Real estate development firm Intracorp San Diego is buying the land and development plans for The Watermark Waikiki, a 212-unit tower permitted for a 3-acre site bordered by Ala Wai Boulevard, Hobron Lane and Lipe'epe'e Street.

The 38-story project is one of several condos planned or under construction in Waikiki, including plans for a Donald Trump-branded tower on Saratoga Road and a project on land under and around the Wave Waikiki nightclub. Nearly complete is Lanikea on Kuhio Avenue, and nearby the low-rise Loft @ Waikiki expects to start coming out of the ground soon.

The Watermark sale, for an undisclosed price, is expected to close by the end of the month.

The seller is Irongate Capital Partners, a Beverly Hills, Calif.-based investment and development firm that bought the property last year for $15.5 million and planned the Watermark.

Sales were scheduled to begin next weekend, with a group of about 30 VIP clients of Coldwell Banker Pacific Properties given the first opportunity to make $50,000 deposits yesterday.

Many of the preferred prospective buyers, like Napa Valley, Calif., librarian Michele Woggon, flew into town for a reception expecting to make reservations.

Woggon said her broker called on Wednesday to say the early opportunity to buy was canceled, though the reception party would go on.

"Rug pulled out of our feet" is how Woggon described the situation. "This was supposed to be some exclusive thing with 30 VIPs," she said. "What are they planning now for people who came all the way here?"

"It's out of Irongate's hands now," said Michael Pepper, an Irongate partner who said the VIP reception wasn't postponed because the deal with Intracorp could have fallen through. Pepper said project brokers were alerted as soon as the deal was assured late Tuesday.

Keith Fernandez, president and chief executive officer of Intracorp San Diego, said he only found out earlier this week about the reservation party, and will try to work with the group.

"Obviously we want them as buyers," he said. "Certainly we're going to want to put them on a very special list because they made the effort to come here. But we will not be taking reservations."
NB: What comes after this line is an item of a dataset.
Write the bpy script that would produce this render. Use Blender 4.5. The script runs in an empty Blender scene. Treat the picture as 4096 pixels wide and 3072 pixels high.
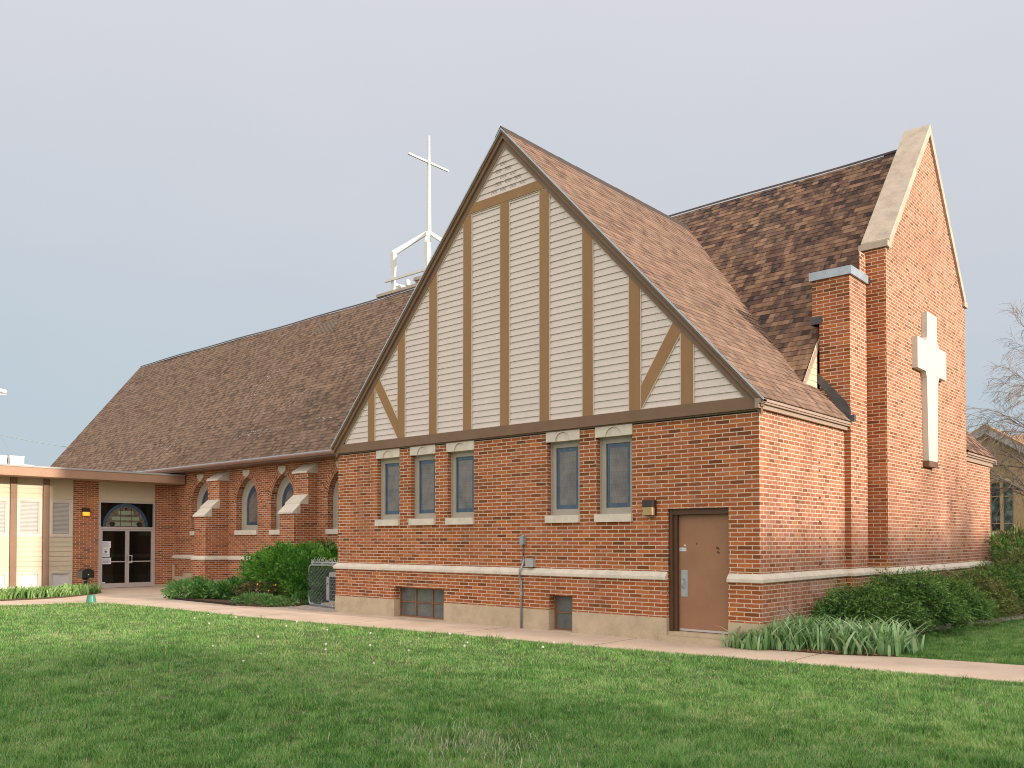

Fernandez said his firm does not plan to make major changes to the project. "Our plan for the most part is to stay with what (Irongate) has done," he said.

Sales will probably be delayed until between mid-August to mid-September, with construction anticipated to start between October and November.

Prices are likely to be from around $700,000 to well over $1 million. "We're just getting into pricing," Fernandez said.

Intracorp San Diego is an urban residential development firm spun off from Canadian resort developer Intrawest Corp., and has sister companies in Seattle, San Francisco, Los Angeles and Canada.

In late 2003, Intracorp San Diego explored buying a downtown Honolulu block overlooking Honolulu Harbor with the idea to develop a mid- to upper-market condo, but the plan turned out not to be economically feasible.

Fernandez, who joined the firm in 1997, was born in Hawai'i and is a Punahou School graduate who has worked for Royal Hawaiian Shopping Center, Moloka'i Ranch and his own real estate development firm.

Irongate is a private firm with a low profile. The Watermark, previously dubbed The Ala Wai Gateway, was the company's first Hawai'i project.

Earlier this year, Irongate reached a tentative deal to develop a luxury condo with Trump as part of the Waikiki Beach Walk redevelopment by Outrigger Enterprises. That deal is still being finalized.